El castigo del campesino es el de una esperanza de redención legal ante una puerta que se denomina la puerta del devenir de la historia y que para él no estaba abierta, pues había un guardián que la vigilaba. En la entrada a la Ley, el campesino espera la redención de su clase y el guardián le engaña con la predestinación divina de los abandonados y los sumisos.
Franz Kafka escribe el apólogo existencial de la desesperanza Absoluta: el hombre es una existencia para la muerte.
“En la noche anterior al día en que K cumplía treinta y un años- más o menos a las nueve de la noche, hora de la tranquilidad en las calles, se presentaron dos señores en la casa de K. Vestían levita, de semblante pálido y gordo, llevaban sombreros de copa que daban la impresión de estar atornillados a su cabeza.(…) Y vinieron a su memoria las moscas que en su afán de desprenderse del papel cazamoscas, son capaces de desprenderse de sus patas.(…) Pero uno de los señores cogió por la garganta a K y el otro le clavó el cuchillo a la altura del corazón, repitió dos veces más la operación. Con la mirada de un moribundo observó a los dos señores inclinados muy junto a su rostro, que miraban el fin mejilla contra mejilla.
-¡Cómo un perro!- dijo, y era como si la vergüenza tuviera que sobrevivirlo.”

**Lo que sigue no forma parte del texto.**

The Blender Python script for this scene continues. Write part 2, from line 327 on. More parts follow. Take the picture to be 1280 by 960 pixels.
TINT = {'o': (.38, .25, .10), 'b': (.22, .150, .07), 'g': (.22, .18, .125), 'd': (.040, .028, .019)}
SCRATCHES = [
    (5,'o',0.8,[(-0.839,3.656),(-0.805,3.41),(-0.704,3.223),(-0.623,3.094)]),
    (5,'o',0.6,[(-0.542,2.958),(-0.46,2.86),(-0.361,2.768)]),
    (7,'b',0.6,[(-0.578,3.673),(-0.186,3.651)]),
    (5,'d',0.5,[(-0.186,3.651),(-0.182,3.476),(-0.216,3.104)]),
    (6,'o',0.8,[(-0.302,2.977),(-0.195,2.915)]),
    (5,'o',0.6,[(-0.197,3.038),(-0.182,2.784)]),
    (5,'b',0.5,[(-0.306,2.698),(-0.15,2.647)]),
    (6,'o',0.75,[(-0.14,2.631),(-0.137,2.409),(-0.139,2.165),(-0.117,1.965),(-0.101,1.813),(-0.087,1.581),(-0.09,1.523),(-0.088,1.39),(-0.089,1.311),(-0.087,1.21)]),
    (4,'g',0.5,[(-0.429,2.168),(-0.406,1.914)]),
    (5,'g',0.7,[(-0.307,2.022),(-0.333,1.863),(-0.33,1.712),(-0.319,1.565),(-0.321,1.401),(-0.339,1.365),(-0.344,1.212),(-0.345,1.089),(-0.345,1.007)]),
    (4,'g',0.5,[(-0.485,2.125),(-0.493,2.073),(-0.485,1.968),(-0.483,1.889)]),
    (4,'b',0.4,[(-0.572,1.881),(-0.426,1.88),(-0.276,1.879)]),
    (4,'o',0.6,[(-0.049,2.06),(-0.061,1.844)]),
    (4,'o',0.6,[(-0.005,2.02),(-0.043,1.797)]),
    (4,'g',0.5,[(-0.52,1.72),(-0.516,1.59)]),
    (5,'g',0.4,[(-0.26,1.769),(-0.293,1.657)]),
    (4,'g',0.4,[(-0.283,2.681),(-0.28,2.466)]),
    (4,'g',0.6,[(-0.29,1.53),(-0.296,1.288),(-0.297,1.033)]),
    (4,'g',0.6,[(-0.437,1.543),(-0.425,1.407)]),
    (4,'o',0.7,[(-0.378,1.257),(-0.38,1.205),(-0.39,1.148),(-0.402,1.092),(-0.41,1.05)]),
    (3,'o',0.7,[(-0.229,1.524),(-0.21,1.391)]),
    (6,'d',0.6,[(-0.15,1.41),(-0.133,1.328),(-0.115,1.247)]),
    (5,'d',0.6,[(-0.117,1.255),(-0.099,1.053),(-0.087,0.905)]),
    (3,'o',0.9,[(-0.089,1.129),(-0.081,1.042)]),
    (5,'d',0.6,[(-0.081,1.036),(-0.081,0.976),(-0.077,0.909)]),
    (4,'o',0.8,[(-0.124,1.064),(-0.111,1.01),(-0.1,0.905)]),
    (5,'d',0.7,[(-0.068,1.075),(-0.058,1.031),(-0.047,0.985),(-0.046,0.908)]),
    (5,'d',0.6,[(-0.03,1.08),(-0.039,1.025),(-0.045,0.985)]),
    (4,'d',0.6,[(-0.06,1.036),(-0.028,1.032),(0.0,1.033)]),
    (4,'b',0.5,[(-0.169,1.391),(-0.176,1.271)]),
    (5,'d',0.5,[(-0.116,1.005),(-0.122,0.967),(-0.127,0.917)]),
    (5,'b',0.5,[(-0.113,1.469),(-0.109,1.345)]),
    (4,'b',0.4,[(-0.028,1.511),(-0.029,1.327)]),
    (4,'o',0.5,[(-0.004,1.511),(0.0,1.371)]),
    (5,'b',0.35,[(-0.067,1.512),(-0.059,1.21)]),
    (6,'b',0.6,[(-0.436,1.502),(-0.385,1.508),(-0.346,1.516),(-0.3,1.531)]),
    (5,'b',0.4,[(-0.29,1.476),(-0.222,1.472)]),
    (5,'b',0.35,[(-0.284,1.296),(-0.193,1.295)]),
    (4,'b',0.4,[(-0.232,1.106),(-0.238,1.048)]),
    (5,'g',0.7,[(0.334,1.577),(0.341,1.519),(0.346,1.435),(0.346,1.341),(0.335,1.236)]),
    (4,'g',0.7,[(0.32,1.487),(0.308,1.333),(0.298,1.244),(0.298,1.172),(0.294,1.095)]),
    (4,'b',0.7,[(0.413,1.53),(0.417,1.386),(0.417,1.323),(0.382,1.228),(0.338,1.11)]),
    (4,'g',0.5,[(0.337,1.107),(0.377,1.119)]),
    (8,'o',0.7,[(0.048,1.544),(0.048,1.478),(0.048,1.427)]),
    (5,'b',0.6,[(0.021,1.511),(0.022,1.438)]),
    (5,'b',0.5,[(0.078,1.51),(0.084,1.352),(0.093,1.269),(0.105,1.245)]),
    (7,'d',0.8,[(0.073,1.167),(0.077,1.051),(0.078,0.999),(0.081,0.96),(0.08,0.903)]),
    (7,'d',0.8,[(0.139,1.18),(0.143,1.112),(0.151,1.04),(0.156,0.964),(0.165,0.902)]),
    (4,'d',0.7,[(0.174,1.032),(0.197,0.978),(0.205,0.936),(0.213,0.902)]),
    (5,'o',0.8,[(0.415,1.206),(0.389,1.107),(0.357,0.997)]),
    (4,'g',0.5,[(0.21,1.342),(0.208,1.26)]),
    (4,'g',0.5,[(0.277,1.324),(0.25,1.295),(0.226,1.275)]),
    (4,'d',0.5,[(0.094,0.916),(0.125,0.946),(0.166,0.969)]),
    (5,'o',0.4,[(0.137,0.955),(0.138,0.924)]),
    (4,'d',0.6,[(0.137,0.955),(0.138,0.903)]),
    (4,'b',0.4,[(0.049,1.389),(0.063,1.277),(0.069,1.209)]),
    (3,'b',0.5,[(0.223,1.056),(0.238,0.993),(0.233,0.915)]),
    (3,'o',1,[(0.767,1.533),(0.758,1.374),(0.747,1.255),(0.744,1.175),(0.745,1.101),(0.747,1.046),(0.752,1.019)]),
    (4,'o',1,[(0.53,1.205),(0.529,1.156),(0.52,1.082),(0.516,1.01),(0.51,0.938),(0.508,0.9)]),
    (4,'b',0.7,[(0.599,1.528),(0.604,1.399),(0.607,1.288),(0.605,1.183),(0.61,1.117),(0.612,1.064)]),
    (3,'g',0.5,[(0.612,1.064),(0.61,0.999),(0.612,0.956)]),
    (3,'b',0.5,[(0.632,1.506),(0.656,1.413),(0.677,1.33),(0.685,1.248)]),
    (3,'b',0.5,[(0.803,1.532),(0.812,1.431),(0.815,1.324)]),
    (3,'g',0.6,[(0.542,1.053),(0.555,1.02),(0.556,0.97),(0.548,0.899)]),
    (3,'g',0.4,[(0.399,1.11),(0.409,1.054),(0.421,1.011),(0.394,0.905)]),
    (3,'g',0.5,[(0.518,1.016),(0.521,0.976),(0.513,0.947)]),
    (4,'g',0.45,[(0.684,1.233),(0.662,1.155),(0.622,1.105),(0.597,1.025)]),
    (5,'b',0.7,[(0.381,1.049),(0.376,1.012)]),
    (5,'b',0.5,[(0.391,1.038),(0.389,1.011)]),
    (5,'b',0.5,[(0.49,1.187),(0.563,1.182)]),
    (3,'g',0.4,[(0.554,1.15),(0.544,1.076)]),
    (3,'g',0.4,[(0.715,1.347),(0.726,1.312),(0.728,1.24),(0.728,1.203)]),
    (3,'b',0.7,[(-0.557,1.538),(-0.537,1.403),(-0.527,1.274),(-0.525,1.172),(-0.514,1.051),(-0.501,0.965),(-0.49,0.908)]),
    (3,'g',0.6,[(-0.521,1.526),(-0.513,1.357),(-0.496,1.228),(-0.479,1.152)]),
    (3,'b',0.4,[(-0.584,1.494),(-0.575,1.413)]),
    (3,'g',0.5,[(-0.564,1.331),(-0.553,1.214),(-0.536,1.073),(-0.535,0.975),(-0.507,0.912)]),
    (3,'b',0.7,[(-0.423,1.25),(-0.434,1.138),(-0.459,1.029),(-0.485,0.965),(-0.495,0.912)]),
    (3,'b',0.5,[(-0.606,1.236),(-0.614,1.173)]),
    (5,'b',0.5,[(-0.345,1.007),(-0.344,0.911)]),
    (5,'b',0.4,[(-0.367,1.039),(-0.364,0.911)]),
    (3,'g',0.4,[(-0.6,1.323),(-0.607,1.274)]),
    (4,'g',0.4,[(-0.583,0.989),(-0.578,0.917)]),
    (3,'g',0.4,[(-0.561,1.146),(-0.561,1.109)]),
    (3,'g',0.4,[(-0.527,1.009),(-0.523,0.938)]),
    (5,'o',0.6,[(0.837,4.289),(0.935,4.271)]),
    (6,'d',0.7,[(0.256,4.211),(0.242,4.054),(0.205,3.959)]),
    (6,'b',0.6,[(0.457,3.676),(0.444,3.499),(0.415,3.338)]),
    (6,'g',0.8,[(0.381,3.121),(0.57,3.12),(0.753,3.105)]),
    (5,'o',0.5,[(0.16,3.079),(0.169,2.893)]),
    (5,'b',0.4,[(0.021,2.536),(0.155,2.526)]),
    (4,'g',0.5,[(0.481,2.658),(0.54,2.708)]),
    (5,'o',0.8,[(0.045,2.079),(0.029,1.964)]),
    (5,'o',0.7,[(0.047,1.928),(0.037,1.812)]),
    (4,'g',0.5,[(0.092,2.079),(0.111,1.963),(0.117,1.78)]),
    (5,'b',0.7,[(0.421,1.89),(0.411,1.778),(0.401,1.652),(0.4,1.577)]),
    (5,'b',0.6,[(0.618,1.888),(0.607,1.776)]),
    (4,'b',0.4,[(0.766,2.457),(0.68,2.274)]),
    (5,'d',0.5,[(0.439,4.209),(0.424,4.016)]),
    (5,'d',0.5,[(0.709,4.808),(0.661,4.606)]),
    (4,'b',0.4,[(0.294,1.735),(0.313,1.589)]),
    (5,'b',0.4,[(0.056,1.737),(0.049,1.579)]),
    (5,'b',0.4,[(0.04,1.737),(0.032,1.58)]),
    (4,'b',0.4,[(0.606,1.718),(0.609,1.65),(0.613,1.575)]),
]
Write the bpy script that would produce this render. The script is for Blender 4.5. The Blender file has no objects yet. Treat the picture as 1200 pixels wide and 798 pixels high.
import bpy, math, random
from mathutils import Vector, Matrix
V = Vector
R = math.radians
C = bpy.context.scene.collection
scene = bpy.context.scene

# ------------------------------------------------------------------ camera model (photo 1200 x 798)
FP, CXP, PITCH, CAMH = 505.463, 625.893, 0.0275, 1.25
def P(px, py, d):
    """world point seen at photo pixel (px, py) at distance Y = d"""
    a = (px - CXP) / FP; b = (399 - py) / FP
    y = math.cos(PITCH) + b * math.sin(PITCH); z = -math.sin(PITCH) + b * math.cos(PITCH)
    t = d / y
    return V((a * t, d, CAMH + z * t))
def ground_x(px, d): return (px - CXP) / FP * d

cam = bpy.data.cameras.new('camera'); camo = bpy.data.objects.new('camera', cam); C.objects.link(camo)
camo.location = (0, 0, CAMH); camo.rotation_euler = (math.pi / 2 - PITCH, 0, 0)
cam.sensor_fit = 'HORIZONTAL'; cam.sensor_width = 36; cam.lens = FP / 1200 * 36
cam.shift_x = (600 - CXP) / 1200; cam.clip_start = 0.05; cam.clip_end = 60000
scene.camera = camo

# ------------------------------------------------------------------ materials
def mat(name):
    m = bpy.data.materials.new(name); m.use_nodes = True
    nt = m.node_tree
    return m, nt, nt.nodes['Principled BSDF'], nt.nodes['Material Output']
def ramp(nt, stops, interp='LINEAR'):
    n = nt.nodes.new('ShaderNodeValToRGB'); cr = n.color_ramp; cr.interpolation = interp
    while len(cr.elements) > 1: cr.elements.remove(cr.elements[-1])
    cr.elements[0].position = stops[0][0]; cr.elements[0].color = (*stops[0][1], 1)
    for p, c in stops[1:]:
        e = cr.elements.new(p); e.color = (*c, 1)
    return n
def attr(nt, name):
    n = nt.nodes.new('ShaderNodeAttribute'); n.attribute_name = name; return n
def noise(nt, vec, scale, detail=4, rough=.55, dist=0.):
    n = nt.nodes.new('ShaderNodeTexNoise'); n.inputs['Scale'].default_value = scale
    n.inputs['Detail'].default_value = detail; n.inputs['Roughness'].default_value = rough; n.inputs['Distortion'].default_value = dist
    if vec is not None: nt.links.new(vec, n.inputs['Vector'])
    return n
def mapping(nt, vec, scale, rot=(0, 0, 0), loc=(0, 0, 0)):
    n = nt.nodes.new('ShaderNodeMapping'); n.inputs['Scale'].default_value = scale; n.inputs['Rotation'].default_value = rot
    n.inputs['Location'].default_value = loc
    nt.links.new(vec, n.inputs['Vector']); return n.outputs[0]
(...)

Escribe Nietzsche: “La idealidad de la Ley hace al hombre responsable de una deuda impagable. La ley dota a la conciencia de la memoria. El hombre que paga con su dolor la pena que inflige es considerado responsable de su deuda. La ecuación de la crueldad: pena infligida igual a dolor sufrido, introduciendo en ella el placer que se experimenta al infligir o contemplar el dolor.”